What the park needs, ideally, is a buffer zone, said Pawan Sharma, who runs RAWW, a non-profit organisation that tries to ameliorate cases of human-wildlife conflict in the city.

Mr Sharma gets calls about snakes in houses, or about injured birds, or monkey infestations. The periphery of the park is particularly vulnerable. “There should have been a zone around the park in which human settlements aren’t permitted,” Mr Sharma said. “Instead, there are thousands of people living in that area.”

Slums or low-income areas are easy targets, he said. “There are bushes, no proper roads, no proper garbage management, and lots of dogs roaming around,” he said. “Sometimes people don’t have bathrooms, so they go into the open to relieve themselves, and when they crouch down, they come to the eye level of the leopard.”

Mr Sharma dispenses precautions and advice to householders, including to rid streets of rubbish, to not leave children unattended, and to avoid unfamiliar areas at night. “Leopards will come into the city. We just need a way to keep ourselves safe, and to counter the leopards in a humane way.”

RAWW was among the agencies — along with the police and the forest department — that were called to Mulund after the leopard attacked Mr Kamite. “We often work with the department,” Mr Sharma said.

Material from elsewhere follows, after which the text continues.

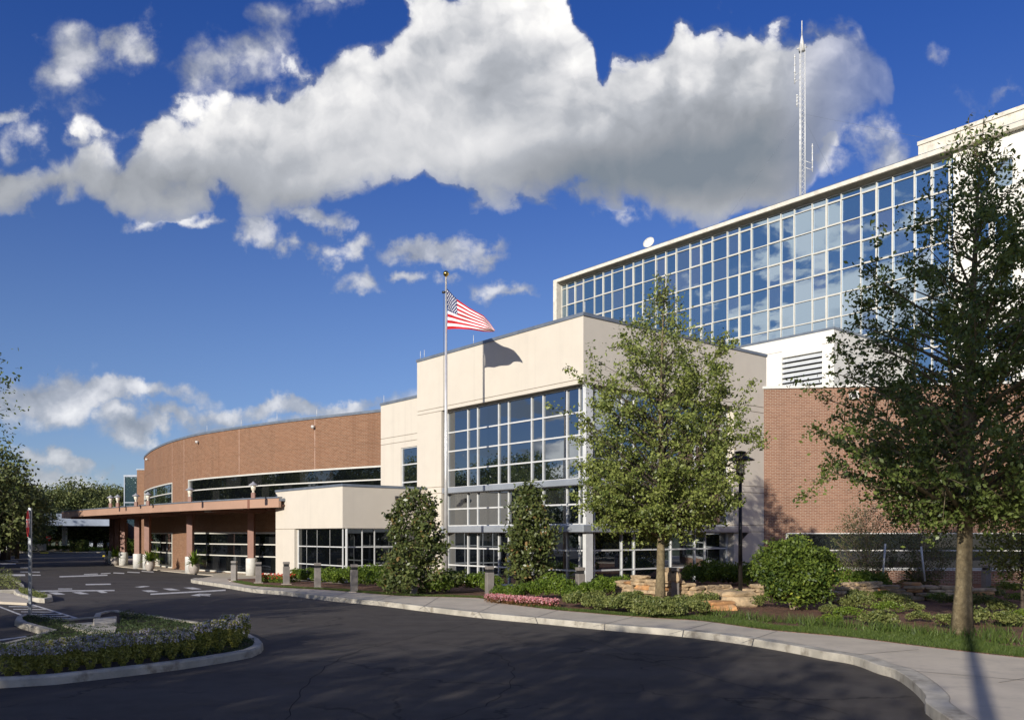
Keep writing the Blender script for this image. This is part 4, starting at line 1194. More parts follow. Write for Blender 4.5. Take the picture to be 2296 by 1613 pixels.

By the time they reached the neighbourhood, the leopard had entered a house of a man named Ganesh Poojari. Mr Poojari was also attacked, but after he managed to flee, and someone nearby locked the house with the leopard inside it.

It took another three hours for the forest department officials and Mr Sharma's team to tranquillise the  animal and return it to the park.

But for Mr Kamite, the fear remains.

“I don’t leave my house until 8am,” he said. “And if I’m going to the bathroom, I take someone with me. I’m terrified. In fact, everyone in our colony is very scared.

“There’s always a fear now that the leopard will return — that he will come out of nowhere and jump on me.”